PRM: Já me faz mal que isto seja o “caso Pedro Rosa Mendes”. Eu gosto de ser falado pelos meus livros, não por ser jornalista. Há 25 anos que sou jornalista e sempre tive a convicção – já o disse muitas vezes em público, já o disse em workshops com jornalistas – de que sempre que um jornalista é a história é porque há alguma coisa que está muito mal. E isto apenas vem provar isso mesmo. Sei o suficiente dos PALOP e tenho muitos anos de trabalho em África para poder dizer que nenhum dos PALOP tem os meios de pressão que Angola tem.

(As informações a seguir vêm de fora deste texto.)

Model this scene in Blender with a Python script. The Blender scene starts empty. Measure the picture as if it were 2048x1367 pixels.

É óbvio, para toda a gente que não queira ser ingénua, que muita da pressão que Angola pode fazer já funciona por si. É uma espécie de diplomacia paralela e de pressão tácita.

DW África: Recentemente, um jornal português noticiava que o Pedro Rosa Mendes teria pedido desculpa a José Eduardo dos Santos pelos artigos críticos que publicou sobre ele e que, aliás, motivaram um processo. Houve este pedido de desculpa? O que é que se passou?

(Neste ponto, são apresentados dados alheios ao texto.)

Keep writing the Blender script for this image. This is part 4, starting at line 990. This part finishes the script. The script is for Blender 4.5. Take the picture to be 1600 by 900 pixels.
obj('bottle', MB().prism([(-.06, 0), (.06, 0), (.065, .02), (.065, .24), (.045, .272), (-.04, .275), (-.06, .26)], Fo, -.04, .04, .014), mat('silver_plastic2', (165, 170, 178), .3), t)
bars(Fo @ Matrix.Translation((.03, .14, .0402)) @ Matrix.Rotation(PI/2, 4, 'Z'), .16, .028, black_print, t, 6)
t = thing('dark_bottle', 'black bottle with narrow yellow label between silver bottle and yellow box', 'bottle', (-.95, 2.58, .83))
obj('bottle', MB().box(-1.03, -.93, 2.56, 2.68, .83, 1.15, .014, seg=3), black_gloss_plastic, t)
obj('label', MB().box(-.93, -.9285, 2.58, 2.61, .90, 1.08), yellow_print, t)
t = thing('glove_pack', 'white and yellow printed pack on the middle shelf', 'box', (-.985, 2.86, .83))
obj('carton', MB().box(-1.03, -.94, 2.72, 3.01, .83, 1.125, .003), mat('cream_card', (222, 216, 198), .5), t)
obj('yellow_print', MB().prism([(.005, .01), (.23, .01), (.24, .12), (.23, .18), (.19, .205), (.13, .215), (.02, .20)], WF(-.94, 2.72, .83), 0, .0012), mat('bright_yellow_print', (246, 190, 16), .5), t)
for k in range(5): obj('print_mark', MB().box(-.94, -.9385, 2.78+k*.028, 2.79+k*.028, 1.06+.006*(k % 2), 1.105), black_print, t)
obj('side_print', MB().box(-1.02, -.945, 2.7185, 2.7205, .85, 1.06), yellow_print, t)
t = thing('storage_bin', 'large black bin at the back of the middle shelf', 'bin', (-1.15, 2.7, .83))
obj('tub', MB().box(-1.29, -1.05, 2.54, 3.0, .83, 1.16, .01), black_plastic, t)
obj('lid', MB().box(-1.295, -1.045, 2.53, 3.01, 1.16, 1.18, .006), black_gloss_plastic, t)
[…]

PRM: Duas coisas aí e com dois sublinhados e a letra grossa: Vindo da parte de Luanda, esse tipo de acusações apenas me fazem rebolar a rir. Repetidas por gente em Portugal como têm sido é um insulto. É um insulto porque o meu percurso de jornalista fala por mim. Sou bastante intolerante não só na qualidade da escrita, que tem sido premiada tanto em Portugal como fora, mas também e sobretudo numa baliza ética e deontológica que é quase fundamentalista. Tenho a certeza de que quando peco, peco por excesso e que ninguém me pode apontar nada em 25 anos de jornalismo a esse nível. Esse tipo de acusações é típico de uma situação de desespero de quem já não tem nada. É uma acusação que, na última década, os vários porta-vozes oficiais e oficiosos da presidência angolana e dos seus círculos, incluindo alguns círculos intelectuais, têm repetido. Uma das versões mais delirantes que me chegou é que existe uma célebre gravação do Pedro Rosa Mendes ajoelhado diante do Presidente, a chorar e a pedir desculpa. Adorava que essa gravação fosse posta no YouTube para fazer um sucesso planetário. Uma coisa de cinema norte-coreano. Agora falando mais a sério, obviamente que ver isso repetido em Lisboa por portugueses, por gente não do lado mais angolano, mas do lado português, é muito grave.